A theoretical benchmark for the electronic, optical, and thermoelectrical characteristics of bulk and monolayer BiS2

The electronic, optical, and thermoelectrical characteristics of bulk BiS2 (b-BiS2) and monolayer BiS2 (ml-BiS2) were analyzed and benchmarked using density functional theory (DFT) calculations. Both the ml-BiS2 and b-BiS2 structures display indirect bandgaps, where ml-BiS2 has a bandgap of 1.59 eV, which is slightly larger than that of b-BiS2 (1.51 eV). According to the presently revealed optical parameters, both counterparts of the BiS2 compound exhibit high dielectric properties, ideal photoconductivity, high refractivity, and efficient absorptivity, especially for convenient applications in the ultraviolet (UV) zone.

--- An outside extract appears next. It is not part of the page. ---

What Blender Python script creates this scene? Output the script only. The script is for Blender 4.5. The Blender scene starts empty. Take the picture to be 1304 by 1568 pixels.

Furthermore, the obtained phonon dispersions with positive frequencies suggest obvious dynamic stability behavior for both b-BiS2 and ml-BiS2. Finally, b-BiS2 with a Seebeck coefficient of 2300 μV/K and a figure of merit (ZT) of 0.99 and ml-BiS2 with a Seebeck coefficient of 2584 μV/K and ZT = 1 at room temperature (300 K) are promising novel p-type thermoelectric materials for the future energy industry and technology.